What about deism? (Introduction)

by Cary Cook @, Thursday, June 19, 2008, 00:54 (5809 days ago) @ dhw

> "Once you are free from the scientific faith of atheism and the dogma of religion, you can pick any scenario you like, because they are all equally possible/impossible." - Equally possible: yes. Equally impossible: no.
Equally probable: You know what I think. What do you think?
Equally worth betting on: definitely not.

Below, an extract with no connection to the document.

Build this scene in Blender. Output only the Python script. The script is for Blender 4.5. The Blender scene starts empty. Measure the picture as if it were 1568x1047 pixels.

-----------------------------
>you said that you were not a deist, but you didn't explain why, even though you and I have agreed on various arguments in its favour. - I consider deism likely in the sense that If I created this universe, I wouldn't spend any more time than necessary messing with Earth. i.e. necessary to set it up so that it would be likely to produce whatever results I wanted from it. But I wouldn't leave it totally alone either, because dumb luck & human stupidity would likely ruin any plans I might have had. I'd put it under the care of either some government agency, or private kindergarten ... whichever is most likely to give me satisfactory results for the best price. (But that probably wouldn't be called deism.) The rules I'd set up would depend on the end results I wanted. Speculating on those results is beyond the scope of this post. - My personal experience is not inconsistent with the above scenario. It's also not inconsistent with a nihilistic(1) explanation. After the probabilities are recognized as hovering around 50%, the next question is what's most worth betting on, and we've pretty much been thru that.
----------------------------------------
>Why do Christians and other believers reject the concept of deism ... or any other concepts of God, for that matter? Embracing one theory means rejecting others, so what are the decisive factors? - I think the biggest motivator for all religionists is fear. This is most effective on adults who figure they have probably done more bad stuff than good stuff, and therefore deserve punishment. The afterlife possibility becomes scary. Instead of figuring it out philosophically, they look to traditionally established answers, and fall into whatever Scripture-based religion appears to have the most to offer. The culture they live in is probably the next biggest influence. Intellect comes into play only on those who need rational consistency, and don't find it in their Scriptures & experience.